Good chikd identity, ditekankan pada sikap/prilaku oleh ibu Jepang, sementara ibu Amerika menekankan linguistic expression. harapan ibu jepang adalah anak dapat mengontrol emosi mereka, patuh, memiliki sikap yang baik dan sopan, dan kemampuan untuk menjaga diri mereka sendiri, sementara ibu amerika memiliki harapan anaknya memiliki kemampuan bersosialisasi dan kemampuan mengekspresikan diri.
Dngan kata lain bahwa good child bagi orang Jepang adalah mereka yang tidak menonjolkan diri dan mengikuti aturan dalam masyarakat. good child versi amerika adalah mereka yang memiliki opini/pendapat dan mandiri.

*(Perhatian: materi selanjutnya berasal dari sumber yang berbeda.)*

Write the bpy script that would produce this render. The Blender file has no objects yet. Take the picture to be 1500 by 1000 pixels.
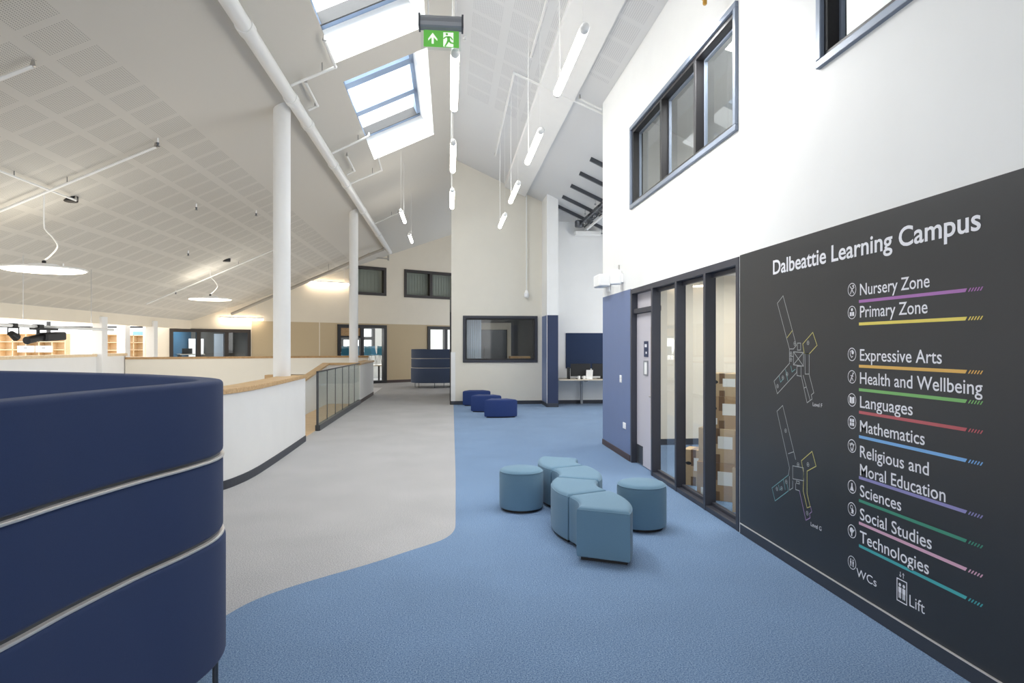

Dalam sebuah grup/kelompok penting untuk mempertimbangkan oranglain, style komunikasi ini dinamakan "mind reading",yang sangat menjaga perasaan oranglain. misal, ketika seseorang harus menolak request/permintaan, kedua belah pihak akan malu, oleh karenanya butuh waktu yang lama bagi orang jepang untuk memutuskan sesuatu, karena mempertimbangkan perasaan oranglain. jadi, mempertimbangkan oranglain itu pertama dan terpenting bagi orang jepang.
Inilah bahasan singkat tentang Ikuji di buku "The Japanese Mind" ini.
Apa yag dapat kita simpulkan :
Ibu Jepang mendidik anaknya untuk bisa :
1. Coorpartion/kooperatif. dididik untuk memiliki kemampuan bekerja sama dalam suatu kelompok/masyarakat. menjadi bagian yang satu/sama dengan suatu kelompok.
2. Emphati (tidak menyakiti oranglain, tidak menyusahkan oranglain)
3. Mencontoh apa yang dilakukan oleh orantuanya
4. Membentuk good child dalam diri anak sehingga tidak ada punismet secara langsung, dan anak berusaha menjadi good child
Tiada yang sempurna memang baik konsep barat (yang diwakili oleh amerika dalam bahasan ini maupun konsep timur yang dinut oleh orang Jepang, sama sama memiliki kelebihan dan kekurangan.
Childrearing ala timur ada kekurangan yaitu anak menjadi kurang tegas dalam memutuskan sendiri karena terbiasa berkelompok, kurang bisa mengemukakan opini/menonjolkan diri.
Mendidik anak adalah tugas kita sebagai orangtua, ambil yang baik buang yang jeleknya, dan yang terpenting adalah mendidik anak sesuai FITHRAHnya.